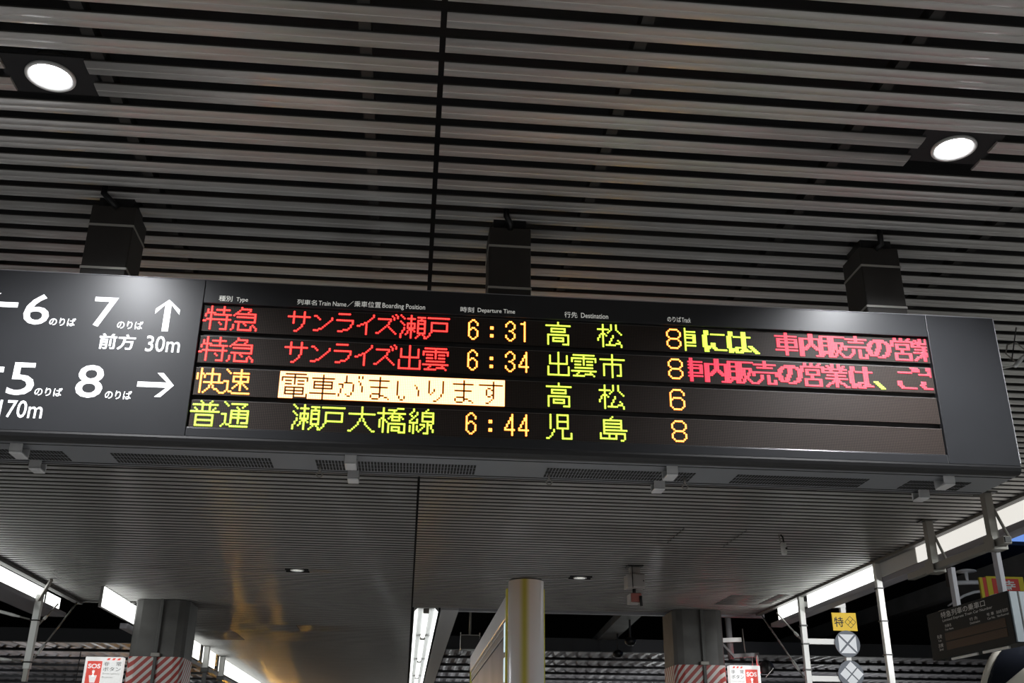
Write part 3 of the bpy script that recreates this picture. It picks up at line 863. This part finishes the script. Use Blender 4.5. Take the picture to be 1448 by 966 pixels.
rod((5.15, 14.93, 3.73), (5.10, 13.29, 2.68), 'long guy rod left of the round marker signs', GR, 0.7)
rod((5.12, 14.20, 3.66), (5.10, 13.29, 3.18), 'short guy rod left of the yellow diamond sign', GR, 0.7)
rod((-7.6, 13.2, 3.95), (-4.735, 13.62, 3.295), 'upper stay wire from the left frame edge to the white post', GR, 0.8)
rod((-7.6, 13.2, 2.98), (-4.735, 13.62, 2.795), 'lower stay wire from the left frame edge to the white post', GR, 0.8)

# ------------------------------------------------------------------ signs on the arm post
def front_at(y): return lambda u, v: Vector((u, y, v))
t = thing('yellow_plate_sign', 'yellow rectangular sign with a black character and a diamond outline', 'sign', (5.65, 13.17, 3.30))
mb = MB(); mb.box(5.482, 5.81, 13.165, 13.18, 3.30, 3.53, bevel=0.003); mb.build('plate', M_YELLOW, t)
lettering('character', '特', M_BLACKPRINT, t, 5.505, 5.63, 3.348, 3.475, front_at(13.163), .012)
def ribbon(p, q, w):
    d = Vector((q[0] - p[0], q[1] - p[1])).normalized(); n = Vector((-d.y, d.x)) * w / 2
    return [(p[0] - n.x, p[1] - n.y), (q[0] - n.x, q[1] - n.y), (q[0] + n.x, q[1] + n.y), (p[0] + n.x, p[1] + n.y)][::1]
cx, cz, rr = 5.723, 3.412, 0.074
D = [(cx, cz + rr), (cx + rr, cz), (cx, cz - rr), (cx - rr, cz)]
mid = lambda a, b: ((a[0] + b[0]) / 2, (a[1] + b[1]) / 2)
flat_poly('diamond_mark', [ribbon(D[i], D[(i + 1) % 4], .006) for i in range(4)] + [ribbon(mid(D[0], D[1]), mid(D[2], D[3]), .006), ribbon(mid(D[1], D[2]), mid(D[3], D[0]), .006)], M_BLACKPRINT, t, front_at(13.163))
def disc_sign(cz, label, polys):
    t = thing('round_marker_sign', label, 'sign', (5.652, 13.17, cz), 'round marker signs')
    mb = MB(); mb.prism([(5.652 + .167 * math.cos(2 * PI * k / 48), cz + .167 * math.sin(2 * PI * k / 48)) for k in range(48)], 13.165, 13.18, lambda u, v, d: Vector((u, d, v))); mb.build('disc', M_MARKER, t)
    flat_poly('white_mark', polys, M_MARKWHITE, t, front_at(13.163))
a, g = 0.118, 0.012
sq = [(-a, -a), (a, -a), (a, a), (-a, a)]
tri = []
for i in range(4):
    p, q = sq[i], sq[(i + 1) % 4]
    m_ = ((p[0] + q[0]) / 2, (p[1] + q[1]) / 2); l = math.hypot(*m_)
    e = Vector((q[0] - p[0], q[1] - p[1])).normalized() * g * 1.4
    c0 = (m_[0] / l * g * 1.4, m_[1] / l * g * 1.4)
    tri.append([(5.652 + p[0] + e.x, 3.138 + p[1] + e.y), (5.652 + q[0] - e.x, 3.138 + q[1] - e.y), (5.652 + c0[0], 3.138 + c0[1])])
disc_sign(3.138, 'upper round grey sign with a white square crossed by an X', tri)
dm = []
for i in range(4):
    an = PI / 2 * i
    cc = (5.662 + 0.083 * math.cos(an), 2.765 + 0.083 * math.sin(an)); k = 0.072
    dm.append([(cc[0] + k * math.cos(an + PI / 2 * j), cc[1] + k * math.sin(an + PI / 2 * j)) for j in range(4)])
disc_sign(2.765, 'lower round grey sign with a white diamond cut in four', dm)

# ------------------------------------------------------------------ hanging rail and the small car-number board
t = thing('hanging_rail', 'square steel rail on two posts from the ceiling, carrying the small board', 'rail', (4.75, 8.5, 3.75))
mb = MB(); mb.box(4.715, 4.785, 7.72, 9.42, 3.285, 3.345, bevel=0.004); mb.build('rail', M_GREY_METAL, t)
mb = MB(); mb.box(4.725, 4.775, 7.712, 7.722, 3.293, 3.337); mb.build('rail_mouth', M_BLACK, t)
for y in (8.95, 7.92):
    mb = MB(); mb.box(4.715, 4.785, y - 0.035, y + 0.035, 3.345, 3.752, bevel=0.004); mb.build('post', M_GREY_METAL, t)
    mb = MB(); mb.box(4.68, 4.82, y - 0.07, y + 0.07, 3.742, 3.752); mb.build('ceiling_plate', M_CAMDARK, t)
    mb = MB(); mb.tube([(4.755, y + 0.02, 3.74), (4.79, y - 0.03, 3.58), (4.83, y - 0.10, 3.35)], 0.013, 8); mb.build('conduit', M_GREY_METAL, t)
    mb = MB(); mb.box(4.69, 4.81, y - 0.09, y + 0.05, 3.262, 3.282); mb.box(4.69, 4.70, y - 0.09, y + 0.05, 3.282, 3.37); mb.box(4.80, 4.81, y - 0.09, y + 0.05, 3.282, 3.37); mb.build('saddle', M_GREY_METAL, t)
t = thing('car_number_board', 'small dark hanging board headed with white lettering over brown unlit rows', 'sign', (4.80, 8.55, 2.53))
for y in (8.77, 8.02):
    mb = MB(); mb.box(4.79, 4.83, y - 0.035, y + 0.035, 2.93, 3.284, bevel=0.003); mb.build('hanger', mat('pale grey paint', (0.46, 0.46, 0.52), 0.45), t)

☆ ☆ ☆

### GIVEN INSTRUCTION:
Set the lines above down again, word for word, from the first through the one containing "rod((-7.6, 13.2, 2.98), (-4.735, 13.62, 2.795), 'lower"; pictures excluded.

### CORRECT RESULT:
Write part 3 of the bpy script that recreates this picture. It picks up at line 863. This part finishes the script. Use Blender 4.5. Take the picture to be 1448 by 966 pixels.
rod((5.15, 14.93, 3.73), (5.10, 13.29, 2.68), 'long guy rod left of the round marker signs', GR, 0.7)
rod((5.12, 14.20, 3.66), (5.10, 13.29, 3.18), 'short guy rod left of the yellow diamond sign', GR, 0.7)
rod((-7.6, 13.2, 3.95), (-4.735, 13.62, 3.295), 'upper stay wire from the left frame edge to the white post', GR, 0.8)
rod((-7.6, 13.2, 2.98), (-4.735, 13.62, 2.795), 'lower stay wire from the left frame edge to the white post', GR, 0.8)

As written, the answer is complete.